On paths and cliffs

Catalonia hasn’t flirted with violence and it is precisely its massive, peaceful nature that affords the pro-independence movement the credibility it enjoys today

Are we going to go the way of Slovenia, Scotland or Quebec? Or none of those three? How will Spain choose to act? Like Serbia, the UK or Canada? Catalonia’s path will likely be her own, unless the wealth of credibility amassed to date by the pro-independence movement is squandered, grassroots support declines and it is radicalised by the lack of unity and the prevailing political confusion.

The Catalan way has always been about demanding an internationally recognised referendum, rejecting violence and staging mass demonstrations that are exemplary and peaceful, not about fringe groups wearing hoodies who jeopardise the Catalan police force. Independence support in Catalonia has risen to 47.5 per cent in just a few years on its own merit —it has managed to build an alternative based on republican values— and on the mistakes of the other camp, whose scorn, violence and politically-biased judicial crackdown on the independence leadership have fuelled Catalonia’s grievances.
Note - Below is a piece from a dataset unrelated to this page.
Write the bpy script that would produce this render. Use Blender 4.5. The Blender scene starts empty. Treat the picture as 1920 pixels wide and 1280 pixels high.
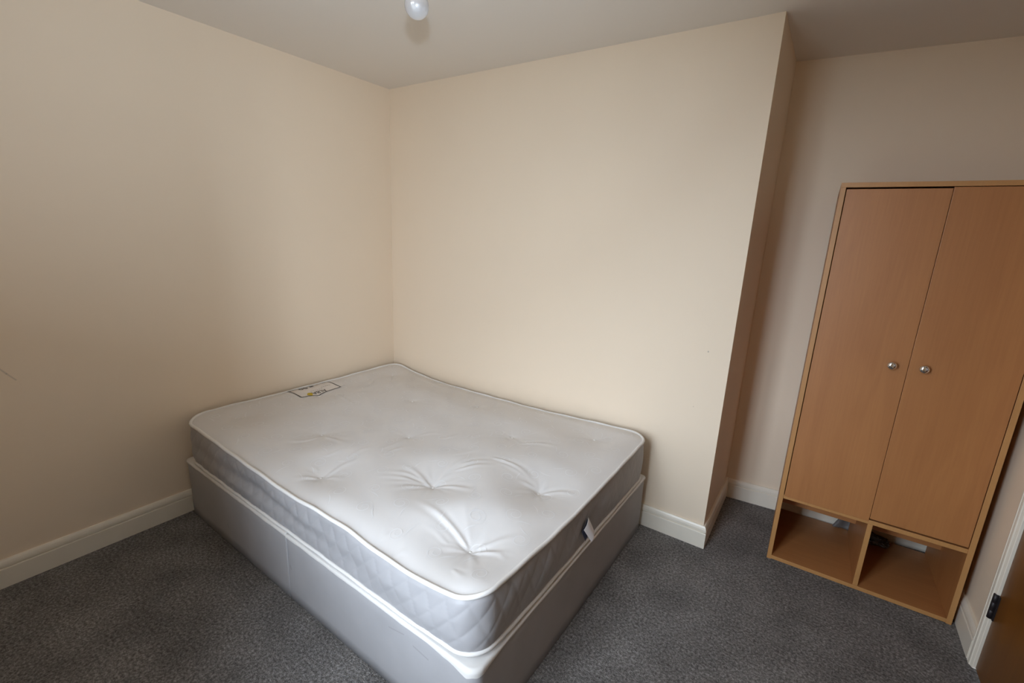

Catalonia hasn’t flirted with violence and it is precisely its massive, peaceful nature that affords the pro-independence movement the credibility it enjoys today in a context where the EU sets the standards of acceptability. We will not be Slovenia and our future cannot be “tragic”. President Quim Torra must make a lucid, courageous interpretation of how far the Catalan leadership managed to go on October 27 and the reasons for that. His interpretation must prioritise our nation’s overall interest and the dignity of Catalonia’s institutions over partisan self-interest.